**DATA EXTRACT:**
··········

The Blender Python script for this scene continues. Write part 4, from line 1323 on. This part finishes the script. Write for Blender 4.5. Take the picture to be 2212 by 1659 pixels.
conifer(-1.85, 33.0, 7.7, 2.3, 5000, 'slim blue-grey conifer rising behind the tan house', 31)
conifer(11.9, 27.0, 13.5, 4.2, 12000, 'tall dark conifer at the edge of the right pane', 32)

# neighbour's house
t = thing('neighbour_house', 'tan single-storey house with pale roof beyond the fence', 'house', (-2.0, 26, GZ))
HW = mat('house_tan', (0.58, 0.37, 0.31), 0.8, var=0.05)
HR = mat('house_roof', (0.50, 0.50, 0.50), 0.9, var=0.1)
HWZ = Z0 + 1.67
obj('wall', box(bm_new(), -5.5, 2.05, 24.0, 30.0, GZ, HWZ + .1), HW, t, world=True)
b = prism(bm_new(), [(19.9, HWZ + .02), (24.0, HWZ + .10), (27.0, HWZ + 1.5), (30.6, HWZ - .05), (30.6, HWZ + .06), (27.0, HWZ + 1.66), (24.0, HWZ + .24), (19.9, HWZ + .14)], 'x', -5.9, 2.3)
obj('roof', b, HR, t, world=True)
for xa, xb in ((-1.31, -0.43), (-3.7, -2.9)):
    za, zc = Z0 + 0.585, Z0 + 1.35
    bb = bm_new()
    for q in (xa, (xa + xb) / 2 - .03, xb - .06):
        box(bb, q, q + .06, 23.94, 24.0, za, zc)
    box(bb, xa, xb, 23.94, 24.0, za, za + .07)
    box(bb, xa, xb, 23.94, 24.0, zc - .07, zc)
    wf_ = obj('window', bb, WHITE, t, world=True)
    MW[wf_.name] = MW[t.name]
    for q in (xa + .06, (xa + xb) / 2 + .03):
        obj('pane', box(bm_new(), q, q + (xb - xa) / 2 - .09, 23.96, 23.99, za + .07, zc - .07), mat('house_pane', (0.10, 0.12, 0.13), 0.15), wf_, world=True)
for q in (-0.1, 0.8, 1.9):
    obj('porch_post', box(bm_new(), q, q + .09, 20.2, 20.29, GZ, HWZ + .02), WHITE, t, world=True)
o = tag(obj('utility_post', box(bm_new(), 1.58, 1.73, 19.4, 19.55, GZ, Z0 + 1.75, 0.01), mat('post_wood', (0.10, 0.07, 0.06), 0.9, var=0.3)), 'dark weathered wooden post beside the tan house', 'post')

··········

Please write out exactly the lines from the start of the data through the line that contains "conifer(11.9, 27.0, 13.5, 4.2, 12000, 'tall", both ends included, and nothing else.

The Blender Python script for this scene continues. Write part 4, from line 1323 on. This part finishes the script. Write for Blender 4.5. Take the picture to be 2212 by 1659 pixels.
conifer(-1.85, 33.0, 7.7, 2.3, 5000, 'slim blue-grey conifer rising behind the tan house', 31)
conifer(11.9, 27.0, 13.5, 4.2, 12000, 'tall dark conifer at the edge of the right pane', 32)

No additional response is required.